## Begin

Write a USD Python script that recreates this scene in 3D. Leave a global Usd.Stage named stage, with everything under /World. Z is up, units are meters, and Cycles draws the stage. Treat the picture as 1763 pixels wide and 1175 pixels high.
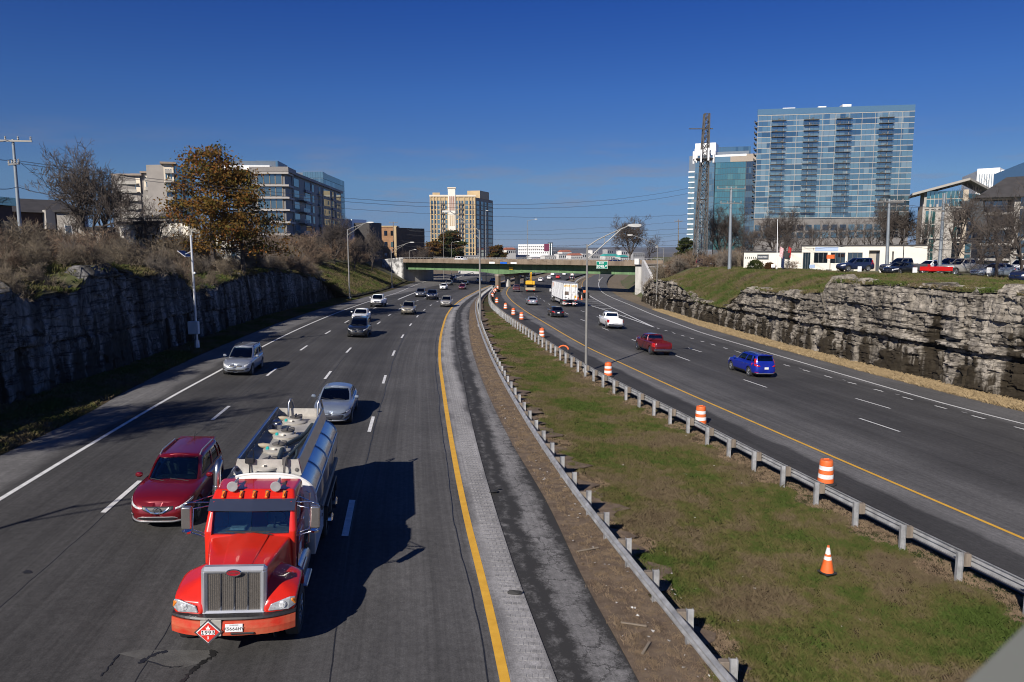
import math, random
import numpy as np, trimesh, manifold3d as m3, usdkit, meshkit
from scipy.interpolate import PchipInterpolator
from pxr import Usd, UsdGeom, UsdLux, UsdShade, Gf, Sdf, Vt

stage = Usd.Stage.CreateInMemory()
UsdGeom.SetStageUpAxis(stage, UsdGeom.Tokens.z)
UsdGeom.SetStageMetersPerUnit(stage, 1.0)
UsdGeom.Xform.Define(stage, '/World')
R = random.Random(7)
RN = np.random.default_rng(7)

# ---------------------------------------------------------------- camera, sky, sun, exposure
F, PITCH, ROLL, H = 1264.3, .1279, -.004, 8.53          # focal length in pixels of a 1763 px wide picture; camera height above the road
EXPOSURE = 0.35
SKY = .08
SUN = 1.2
SUNV = np.array([-.446 * math.cos(math.radians(32)), -.895 * math.cos(math.radians(32)), math.sin(math.radians(32))])


def rows(x, y, z, o=(0, 0, 0)):
    return Gf.Matrix4d(*[float(q) for v, w in ((x, 0), (y, 0), (z, 0), (o, 1)) for q in (*v, w)])


_r, _f, _u = np.array([1., 0, 0]), np.array([0, math.cos(PITCH), -math.sin(PITCH)]), np.array([0, math.sin(PITCH), math.cos(PITCH)])
cam = UsdGeom.Camera.Define(stage, '/World/camera')
cam.AddTransformOp().Set(rows(math.cos(ROLL) * _r + math.sin(ROLL) * _u, -math.sin(ROLL) * _r + math.cos(ROLL) * _u, -_f, (0, 0, H)))
cam.CreateHorizontalApertureAttr(36.0)
cam.CreateVerticalApertureAttr(36.0 * 682 / 1024)
cam.CreateFocalLengthAttr(36.0 * F / 1763)
cam.CreateClippingRangeAttr(Gf.Vec2f(.05, 40000))
cam.CreateFStopAttr(4.0)
cam.CreateFocusDistanceAttr(32.0)
cam.CreateExposureAttr(EXPOSURE)

sky = UsdLux.DomeLight.Define(stage, '/World/sky')
skym = usdkit.material(stage, '/World/Looks/sky_look', {
    't': ('sky_texture', dict(sky_type='single_scattering', sun_disc=False, sun_elevation=math.radians(32), sun_rotation=math.atan2(SUNV[0], SUNV[1]),
                              altitude=200., air_density=.33, aerosol_density=.12, ozone_density=6.)),
    'tc': ('texture_coordinate', {}),
    'mp': ('mapping', dict(scale=(3.2, 3.2, 22.))),
    'n': ('noise_texture', dict(scale=1.6, detail=6., roughness=.6)),
    'rp': ('rgb_ramp', dict(ramp=[(0, (0, 0, 0)), (.50, (0, 0, 0)), (.68, (.6, .6, .6)), (1, (.7, .7, .7))])),
    'sx': ('separate_xyz', {}),
    'lo': ('map_range', dict(from_min=.015, from_max=.07, to_min=0., to_max=1., clamp=True)),
    'hi': ('map_range', dict(from_min=.07, from_max=.15, to_min=1., to_max=0., clamp=True)),
    'm1': ('math', dict(math_type='multiply')), 'm2': ('math', dict(math_type='multiply')),
    'el': ('rgb_ramp', dict(ramp=[(0, (.44, .44, .42)), (.026, (.53, .49, .46)), (.085, (.80, .82, .70)), (.194, (.56, .86, 1.1)), (.33, (.26, .67, 1.3)), (1, (.26, .67, 1.3))])),
    'tn': ('mix', dict(mix_type='multiply', fac=1.)),
    'cl': ('mix', dict(mix_type='mix', color2=(2.6, 2.45, 2.75))),
    'b': ('background_shader', dict(strength=SKY))},
    [('tc.generated', 'mp.vector'), ('mp.vector', 'n.vector'), ('n.fac', 'rp.fac'), ('tc.generated', 'sx.vector'), ('sx.z', 'lo.value'), ('sx.z', 'hi.value'),
     ('lo.result', 'm1.value1'), ('hi.result', 'm1.value2'), ('m1.value', 'm2.value1'), ('rp.color', 'm2.value2'), ('m2.value', 'cl.fac'),
     ('sx.z', 'el.fac'), ('el.color', 'tn.color2'), ('t.color', 'tn.color1'), ('tn.color', 'cl.color1'), ('cl.color', 'b.color')], surface='b.background')
UsdShade.MaterialBindingAPI.Apply(sky.GetPrim()).Bind(skym)
sky.GetPrim().SetCustomDataByKey('kind', 'structure')

sun = UsdLux.DistantLight.Define(stage, '/World/sun')
sun.CreateIntensityAttr(SUN)
sun.CreateNormalizeAttr(True)
sun.CreateAngleAttr(.53)
sun.CreateColorAttr(Gf.Vec3f(1, .93, .84))
_x = np.cross([0, 0, 1.], SUNV); _x /= np.linalg.norm(_x)
sun.AddTransformOp().Set(rows(_x, np.cross(SUNV, _x), SUNV))


# ---------------------------------------------------------------- the lie of the land (banked motorway) and points from picture positions
def g(x, y):
    x, y = np.asarray(x, float), np.asarray(y, float)
    c, y0, L = -9.2e-5, 160., 60.
    q = np.where(y < y0, c * y * y, c * y0 * y0 + 2 * c * y0 * L * (1 - np.exp(-np.maximum(y - y0, 0) / L)))
    return q + (-.0527 + .000147 * np.clip(y, -40, 180)) * np.clip(x, -45, 60)


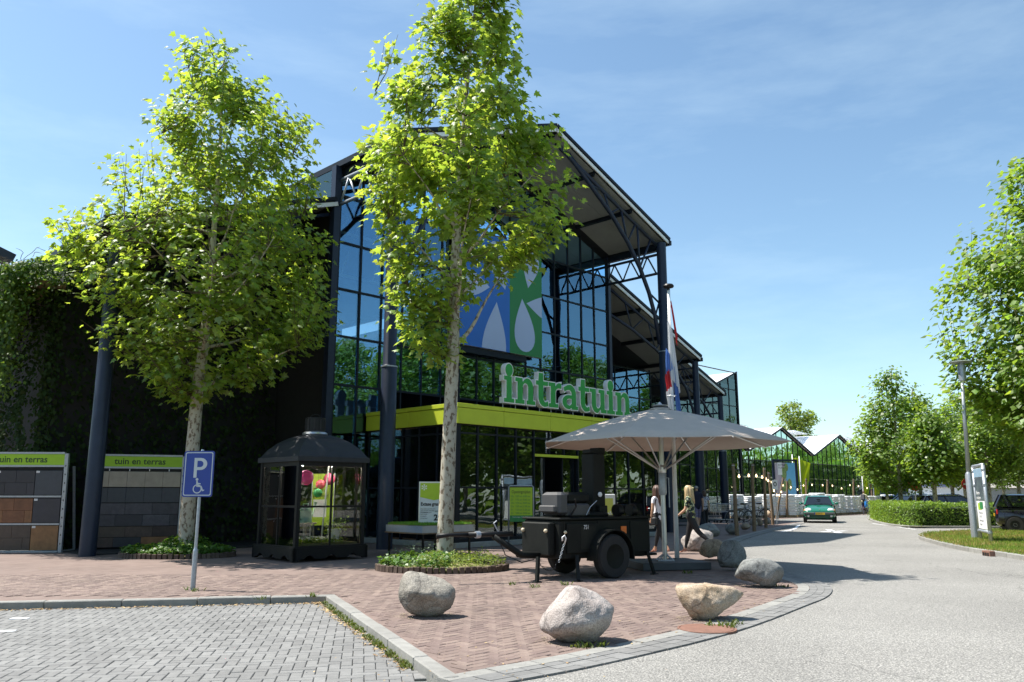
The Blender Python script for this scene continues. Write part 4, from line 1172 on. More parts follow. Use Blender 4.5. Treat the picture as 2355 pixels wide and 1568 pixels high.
# ------------------------------------------------------------------ wooden posts with festoon lights
pg = 'wooden posts carrying festoon lights'
posts = [((1695,1231),(1685,1066),'dark shaded wooden post standing in the nearest small boulder'),((1734,1221),(1730,1066),'weathered wooden post with frayed top, second from the building'),
         ((1761,1213),(1757,1075),'sunlit wooden post third along the boulders'),((1777,1206),(1767,1085),'leaning wooden post beside the small no parking plate'),
         ((1784,1193),(1801,1098),'dark strongly slanting wooden post in front of the billboard'),((1809,1190),(1809,1105),'thin brown wooden post at the right edge of the billboard'),
         ((1853,1186),(1853,1100),'wooden post below the lime banners left of the green car'),((1903,1184),(1902,1102),'wooden post rising behind the green car roof'),
         ((1962,1181),(1962,1101),'wooden post midway between green car and cyclist'),((2009,1179),(2002,1111),'thin leaning wooden post right of the cyclist')]
tops = []
for (bx, tx, lab) in posts:
    g = G(*bx); tp = A(tx[0], tx[1], g.y)
    t = thing('wooden_post', lab, 'post', g, 0, pg)
    d = tp-g; r = .075
    MB().tube([Vector((0,0,-.1)), d*.3+Vector((random.gauss(0,.01),0,0)), d*.65+Vector((random.gauss(0,.015),0,0)), d], [r,r*.96,r*.9,r*.82], 9).build('shaft', M_wood, t, smooth='auto')
    MB().lathe([(r*.9,0),(r*.9,.03)], 8, d-Vector((0,0,.08))).build('wire_ring', M_galv, t)
    tops.append(tp)
M_bulb = emit('bulb_glow', (1.0, 0.72, 0.40), 2.2)
fest = thing('festoon_lights', 'string of small warm bulbs sagging between the wooden posts', 'lights', (0,0,0))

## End

## Required task
Give back the whole listing as it stands, minus its pictures.

## Written reply
Write a USD Python script that recreates this scene in 3D. Leave a global Usd.Stage named stage, with everything under /World. Z is up, units are meters, and Cycles draws the stage. Treat the picture as 1763 pixels wide and 1175 pixels high.
import math, random
import numpy as np, trimesh, manifold3d as m3, usdkit, meshkit
from scipy.interpolate import PchipInterpolator
from pxr import Usd, UsdGeom, UsdLux, UsdShade, Gf, Sdf, Vt

stage = Usd.Stage.CreateInMemory()
UsdGeom.SetStageUpAxis(stage, UsdGeom.Tokens.z)
UsdGeom.SetStageMetersPerUnit(stage, 1.0)
UsdGeom.Xform.Define(stage, '/World')
R = random.Random(7)
RN = np.random.default_rng(7)

# ---------------------------------------------------------------- camera, sky, sun, exposure
F, PITCH, ROLL, H = 1264.3, .1279, -.004, 8.53          # focal length in pixels of a 1763 px wide picture; camera height above the road
EXPOSURE = 0.35
SKY = .08
SUN = 1.2
SUNV = np.array([-.446 * math.cos(math.radians(32)), -.895 * math.cos(math.radians(32)), math.sin(math.radians(32))])


def rows(x, y, z, o=(0, 0, 0)):
    return Gf.Matrix4d(*[float(q) for v, w in ((x, 0), (y, 0), (z, 0), (o, 1)) for q in (*v, w)])


_r, _f, _u = np.array([1., 0, 0]), np.array([0, math.cos(PITCH), -math.sin(PITCH)]), np.array([0, math.sin(PITCH), math.cos(PITCH)])
cam = UsdGeom.Camera.Define(stage, '/World/camera')
cam.AddTransformOp().Set(rows(math.cos(ROLL) * _r + math.sin(ROLL) * _u, -math.sin(ROLL) * _r + math.cos(ROLL) * _u, -_f, (0, 0, H)))
cam.CreateHorizontalApertureAttr(36.0)
cam.CreateVerticalApertureAttr(36.0 * 682 / 1024)
cam.CreateFocalLengthAttr(36.0 * F / 1763)
cam.CreateClippingRangeAttr(Gf.Vec2f(.05, 40000))
cam.CreateFStopAttr(4.0)
cam.CreateFocusDistanceAttr(32.0)
cam.CreateExposureAttr(EXPOSURE)

sky = UsdLux.DomeLight.Define(stage, '/World/sky')
skym = usdkit.material(stage, '/World/Looks/sky_look', {
    't': ('sky_texture', dict(sky_type='single_scattering', sun_disc=False, sun_elevation=math.radians(32), sun_rotation=math.atan2(SUNV[0], SUNV[1]),
                              altitude=200., air_density=.33, aerosol_density=.12, ozone_density=6.)),
    'tc': ('texture_coordinate', {}),
    'mp': ('mapping', dict(scale=(3.2, 3.2, 22.))),
    'n': ('noise_texture', dict(scale=1.6, detail=6., roughness=.6)),
    'rp': ('rgb_ramp', dict(ramp=[(0, (0, 0, 0)), (.50, (0, 0, 0)), (.68, (.6, .6, .6)), (1, (.7, .7, .7))])),
    'sx': ('separate_xyz', {}),
    'lo': ('map_range', dict(from_min=.015, from_max=.07, to_min=0., to_max=1., clamp=True)),
    'hi': ('map_range', dict(from_min=.07, from_max=.15, to_min=1., to_max=0., clamp=True)),
    'm1': ('math', dict(math_type='multiply')), 'm2': ('math', dict(math_type='multiply')),
    'el': ('rgb_ramp', dict(ramp=[(0, (.44, .44, .42)), (.026, (.53, .49, .46)), (.085, (.80, .82, .70)), (.194, (.56, .86, 1.1)), (.33, (.26, .67, 1.3)), (1, (.26, .67, 1.3))])),
    'tn': ('mix', dict(mix_type='multiply', fac=1.)),
    'cl': ('mix', dict(mix_type='mix', color2=(2.6, 2.45, 2.75))),
    'b': ('background_shader', dict(strength=SKY))},
    [('tc.generated', 'mp.vector'), ('mp.vector', 'n.vector'), ('n.fac', 'rp.fac'), ('tc.generated', 'sx.vector'), ('sx.z', 'lo.value'), ('sx.z', 'hi.value'),
     ('lo.result', 'm1.value1'), ('hi.result', 'm1.value2'), ('m1.value', 'm2.value1'), ('rp.color', 'm2.value2'), ('m2.value', 'cl.fac'),
     ('sx.z', 'el.fac'), ('el.color', 'tn.color2'), ('t.color', 'tn.color1'), ('tn.color', 'cl.color1'), ('cl.color', 'b.color')], surface='b.background')
UsdShade.MaterialBindingAPI.Apply(sky.GetPrim()).Bind(skym)
sky.GetPrim().SetCustomDataByKey('kind', 'structure')

sun = UsdLux.DistantLight.Define(stage, '/World/sun')
sun.CreateIntensityAttr(SUN)
sun.CreateNormalizeAttr(True)
sun.CreateAngleAttr(.53)
sun.CreateColorAttr(Gf.Vec3f(1, .93, .84))
_x = np.cross([0, 0, 1.], SUNV); _x /= np.linalg.norm(_x)
sun.AddTransformOp().Set(rows(_x, np.cross(SUNV, _x), SUNV))


# ---------------------------------------------------------------- the lie of the land (banked motorway) and points from picture positions
def g(x, y):
    x, y = np.asarray(x, float), np.asarray(y, float)
    c, y0, L = -9.2e-5, 160., 60.
    q = np.where(y < y0, c * y * y, c * y0 * y0 + 2 * c * y0 * L * (1 - np.exp(-np.maximum(y - y0, 0) / L)))
    return q + (-.0527 + .000147 * np.clip(y, -40, 180)) * np.clip(x, -45, 60)


The Blender Python script for this scene continues. Write part 4, from line 1172 on. More parts follow. Use Blender 4.5. Treat the picture as 2355 pixels wide and 1568 pixels high.
# ------------------------------------------------------------------ wooden posts with festoon lights
pg = 'wooden posts carrying festoon lights'
posts = [((1695,1231),(1685,1066),'dark shaded wooden post standing in the nearest small boulder'),((1734,1221),(1730,1066),'weathered wooden post with frayed top, second from the building'),
         ((1761,1213),(1757,1075),'sunlit wooden post third along the boulders'),((1777,1206),(1767,1085),'leaning wooden post beside the small no parking plate'),
         ((1784,1193),(1801,1098),'dark strongly slanting wooden post in front of the billboard'),((1809,1190),(1809,1105),'thin brown wooden post at the right edge of the billboard'),
         ((1853,1186),(1853,1100),'wooden post below the lime banners left of the green car'),((1903,1184),(1902,1102),'wooden post rising behind the green car roof'),
         ((1962,1181),(1962,1101),'wooden post midway between green car and cyclist'),((2009,1179),(2002,1111),'thin leaning wooden post right of the cyclist')]
tops = []
for (bx, tx, lab) in posts:
    g = G(*bx); tp = A(tx[0], tx[1], g.y)
    t = thing('wooden_post', lab, 'post', g, 0, pg)
    d = tp-g; r = .075
    MB().tube([Vector((0,0,-.1)), d*.3+Vector((random.gauss(0,.01),0,0)), d*.65+Vector((random.gauss(0,.015),0,0)), d], [r,r*.96,r*.9,r*.82], 9).build('shaft', M_wood, t, smooth='auto')
    MB().lathe([(r*.9,0),(r*.9,.03)], 8, d-Vector((0,0,.08))).build('wire_ring', M_galv, t)
    tops.append(tp)
M_bulb = emit('bulb_glow', (1.0, 0.72, 0.40), 2.2)
fest = thing('festoon_lights', 'string of small warm bulbs sagging between the wooden posts', 'lights', (0,0,0))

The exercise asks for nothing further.